::: Entries shown :::
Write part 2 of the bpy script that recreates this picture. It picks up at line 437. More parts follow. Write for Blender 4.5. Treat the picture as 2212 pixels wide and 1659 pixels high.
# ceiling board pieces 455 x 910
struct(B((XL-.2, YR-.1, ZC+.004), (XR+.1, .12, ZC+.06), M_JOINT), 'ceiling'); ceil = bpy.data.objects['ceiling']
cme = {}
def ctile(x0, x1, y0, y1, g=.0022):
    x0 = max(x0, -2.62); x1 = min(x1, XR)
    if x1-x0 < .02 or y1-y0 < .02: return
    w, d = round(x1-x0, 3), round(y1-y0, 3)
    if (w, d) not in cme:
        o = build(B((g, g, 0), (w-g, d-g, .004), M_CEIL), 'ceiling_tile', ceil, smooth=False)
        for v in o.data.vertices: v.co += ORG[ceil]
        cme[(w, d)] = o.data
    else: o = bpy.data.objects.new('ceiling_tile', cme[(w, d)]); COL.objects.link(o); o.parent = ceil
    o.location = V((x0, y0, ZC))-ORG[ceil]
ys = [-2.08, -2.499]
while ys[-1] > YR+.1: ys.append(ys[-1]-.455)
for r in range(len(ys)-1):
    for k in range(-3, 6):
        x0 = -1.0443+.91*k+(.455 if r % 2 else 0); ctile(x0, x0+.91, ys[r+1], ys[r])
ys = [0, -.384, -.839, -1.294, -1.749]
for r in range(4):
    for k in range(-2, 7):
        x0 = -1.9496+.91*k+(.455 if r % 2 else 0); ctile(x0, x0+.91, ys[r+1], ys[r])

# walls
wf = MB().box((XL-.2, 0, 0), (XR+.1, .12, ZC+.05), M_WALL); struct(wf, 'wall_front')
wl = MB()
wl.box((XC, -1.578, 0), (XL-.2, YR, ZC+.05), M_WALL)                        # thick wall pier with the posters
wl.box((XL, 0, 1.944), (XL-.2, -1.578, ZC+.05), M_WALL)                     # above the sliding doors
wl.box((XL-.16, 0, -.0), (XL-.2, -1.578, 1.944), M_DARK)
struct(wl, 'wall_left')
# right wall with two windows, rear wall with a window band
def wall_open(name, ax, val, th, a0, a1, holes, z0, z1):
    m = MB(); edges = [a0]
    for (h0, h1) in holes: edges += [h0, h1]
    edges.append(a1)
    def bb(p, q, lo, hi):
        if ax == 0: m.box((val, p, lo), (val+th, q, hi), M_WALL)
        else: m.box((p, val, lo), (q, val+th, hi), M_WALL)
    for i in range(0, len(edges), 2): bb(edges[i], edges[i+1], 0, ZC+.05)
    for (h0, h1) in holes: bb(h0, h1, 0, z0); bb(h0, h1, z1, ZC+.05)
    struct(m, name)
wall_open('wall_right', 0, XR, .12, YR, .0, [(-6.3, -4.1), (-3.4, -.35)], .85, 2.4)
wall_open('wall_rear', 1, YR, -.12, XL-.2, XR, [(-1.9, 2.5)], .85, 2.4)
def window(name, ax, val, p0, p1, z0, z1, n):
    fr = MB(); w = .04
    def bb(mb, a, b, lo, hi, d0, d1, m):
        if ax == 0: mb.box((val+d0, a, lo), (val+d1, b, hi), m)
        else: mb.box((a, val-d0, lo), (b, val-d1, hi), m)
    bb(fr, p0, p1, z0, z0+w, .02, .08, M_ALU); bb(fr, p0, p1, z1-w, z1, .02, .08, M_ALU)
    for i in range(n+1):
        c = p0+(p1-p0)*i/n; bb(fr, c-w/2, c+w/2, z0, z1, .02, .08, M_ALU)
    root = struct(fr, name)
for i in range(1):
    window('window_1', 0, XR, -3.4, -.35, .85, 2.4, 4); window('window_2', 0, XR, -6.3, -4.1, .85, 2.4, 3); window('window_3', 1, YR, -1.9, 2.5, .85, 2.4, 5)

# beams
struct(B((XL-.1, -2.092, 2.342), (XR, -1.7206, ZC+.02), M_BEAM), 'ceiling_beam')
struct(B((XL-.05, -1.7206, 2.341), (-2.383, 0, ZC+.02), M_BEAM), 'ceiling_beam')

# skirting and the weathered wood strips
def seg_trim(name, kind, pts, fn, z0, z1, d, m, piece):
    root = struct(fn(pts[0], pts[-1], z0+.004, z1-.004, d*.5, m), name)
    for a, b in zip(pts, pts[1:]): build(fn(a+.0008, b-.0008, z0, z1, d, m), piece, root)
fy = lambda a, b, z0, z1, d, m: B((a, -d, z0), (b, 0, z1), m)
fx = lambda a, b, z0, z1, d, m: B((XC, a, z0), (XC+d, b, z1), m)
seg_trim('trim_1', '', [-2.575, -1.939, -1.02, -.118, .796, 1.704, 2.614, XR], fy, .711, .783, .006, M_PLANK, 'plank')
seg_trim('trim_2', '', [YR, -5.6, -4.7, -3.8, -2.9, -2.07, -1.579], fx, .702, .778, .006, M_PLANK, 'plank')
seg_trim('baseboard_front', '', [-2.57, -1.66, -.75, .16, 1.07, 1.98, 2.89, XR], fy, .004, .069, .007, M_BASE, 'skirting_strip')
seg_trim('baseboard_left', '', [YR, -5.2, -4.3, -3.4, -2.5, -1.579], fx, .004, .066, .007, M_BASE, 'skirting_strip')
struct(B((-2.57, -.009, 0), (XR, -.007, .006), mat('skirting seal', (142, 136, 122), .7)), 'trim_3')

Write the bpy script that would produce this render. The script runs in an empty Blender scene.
:::
§ Task requirements: Extract the listing in its entirety and repeat it exactly.

§ Final result:
Write part 2 of the bpy script that recreates this picture. It picks up at line 437. More parts follow. Write for Blender 4.5. Treat the picture as 2212 pixels wide and 1659 pixels high.
# ceiling board pieces 455 x 910
struct(B((XL-.2, YR-.1, ZC+.004), (XR+.1, .12, ZC+.06), M_JOINT), 'ceiling'); ceil = bpy.data.objects['ceiling']
cme = {}
def ctile(x0, x1, y0, y1, g=.0022):
    x0 = max(x0, -2.62); x1 = min(x1, XR)
    if x1-x0 < .02 or y1-y0 < .02: return
    w, d = round(x1-x0, 3), round(y1-y0, 3)
    if (w, d) not in cme:
        o = build(B((g, g, 0), (w-g, d-g, .004), M_CEIL), 'ceiling_tile', ceil, smooth=False)
        for v in o.data.vertices: v.co += ORG[ceil]
        cme[(w, d)] = o.data
    else: o = bpy.data.objects.new('ceiling_tile', cme[(w, d)]); COL.objects.link(o); o.parent = ceil
    o.location = V((x0, y0, ZC))-ORG[ceil]
ys = [-2.08, -2.499]
while ys[-1] > YR+.1: ys.append(ys[-1]-.455)
for r in range(len(ys)-1):
    for k in range(-3, 6):
        x0 = -1.0443+.91*k+(.455 if r % 2 else 0); ctile(x0, x0+.91, ys[r+1], ys[r])
ys = [0, -.384, -.839, -1.294, -1.749]
for r in range(4):
    for k in range(-2, 7):
        x0 = -1.9496+.91*k+(.455 if r % 2 else 0); ctile(x0, x0+.91, ys[r+1], ys[r])

# walls
wf = MB().box((XL-.2, 0, 0), (XR+.1, .12, ZC+.05), M_WALL); struct(wf, 'wall_front')
wl = MB()
wl.box((XC, -1.578, 0), (XL-.2, YR, ZC+.05), M_WALL)                        # thick wall pier with the posters
wl.box((XL, 0, 1.944), (XL-.2, -1.578, ZC+.05), M_WALL)                     # above the sliding doors
wl.box((XL-.16, 0, -.0), (XL-.2, -1.578, 1.944), M_DARK)
struct(wl, 'wall_left')
# right wall with two windows, rear wall with a window band
def wall_open(name, ax, val, th, a0, a1, holes, z0, z1):
    m = MB(); edges = [a0]
    for (h0, h1) in holes: edges += [h0, h1]
    edges.append(a1)
    def bb(p, q, lo, hi):
        if ax == 0: m.box((val, p, lo), (val+th, q, hi), M_WALL)
        else: m.box((p, val, lo), (q, val+th, hi), M_WALL)
    for i in range(0, len(edges), 2): bb(edges[i], edges[i+1], 0, ZC+.05)
    for (h0, h1) in holes: bb(h0, h1, 0, z0); bb(h0, h1, z1, ZC+.05)
    struct(m, name)
wall_open('wall_right', 0, XR, .12, YR, .0, [(-6.3, -4.1), (-3.4, -.35)], .85, 2.4)
wall_open('wall_rear', 1, YR, -.12, XL-.2, XR, [(-1.9, 2.5)], .85, 2.4)
def window(name, ax, val, p0, p1, z0, z1, n):
    fr = MB(); w = .04
    def bb(mb, a, b, lo, hi, d0, d1, m):
        if ax == 0: mb.box((val+d0, a, lo), (val+d1, b, hi), m)
        else: mb.box((a, val-d0, lo), (b, val-d1, hi), m)
    bb(fr, p0, p1, z0, z0+w, .02, .08, M_ALU); bb(fr, p0, p1, z1-w, z1, .02, .08, M_ALU)
    for i in range(n+1):
        c = p0+(p1-p0)*i/n; bb(fr, c-w/2, c+w/2, z0, z1, .02, .08, M_ALU)
    root = struct(fr, name)
for i in range(1):
    window('window_1', 0, XR, -3.4, -.35, .85, 2.4, 4); window('window_2', 0, XR, -6.3, -4.1, .85, 2.4, 3); window('window_3', 1, YR, -1.9, 2.5, .85, 2.4, 5)

# beams
struct(B((XL-.1, -2.092, 2.342), (XR, -1.7206, ZC+.02), M_BEAM), 'ceiling_beam')
struct(B((XL-.05, -1.7206, 2.341), (-2.383, 0, ZC+.02), M_BEAM), 'ceiling_beam')

# skirting and the weathered wood strips
def seg_trim(name, kind, pts, fn, z0, z1, d, m, piece):
    root = struct(fn(pts[0], pts[-1], z0+.004, z1-.004, d*.5, m), name)
    for a, b in zip(pts, pts[1:]): build(fn(a+.0008, b-.0008, z0, z1, d, m), piece, root)
fy = lambda a, b, z0, z1, d, m: B((a, -d, z0), (b, 0, z1), m)
fx = lambda a, b, z0, z1, d, m: B((XC, a, z0), (XC+d, b, z1), m)
seg_trim('trim_1', '', [-2.575, -1.939, -1.02, -.118, .796, 1.704, 2.614, XR], fy, .711, .783, .006, M_PLANK, 'plank')
seg_trim('trim_2', '', [YR, -5.6, -4.7, -3.8, -2.9, -2.07, -1.579], fx, .702, .778, .006, M_PLANK, 'plank')
seg_trim('baseboard_front', '', [-2.57, -1.66, -.75, .16, 1.07, 1.98, 2.89, XR], fy, .004, .069, .007, M_BASE, 'skirting_strip')
seg_trim('baseboard_left', '', [YR, -5.2, -4.3, -3.4, -2.5, -1.579], fx, .004, .066, .007, M_BASE, 'skirting_strip')
struct(B((-2.57, -.009, 0), (XR, -.007, .006), mat('skirting seal', (142, 136, 122), .7)), 'trim_3')

Write the bpy script that would produce this render. The script runs in an empty Blender scene.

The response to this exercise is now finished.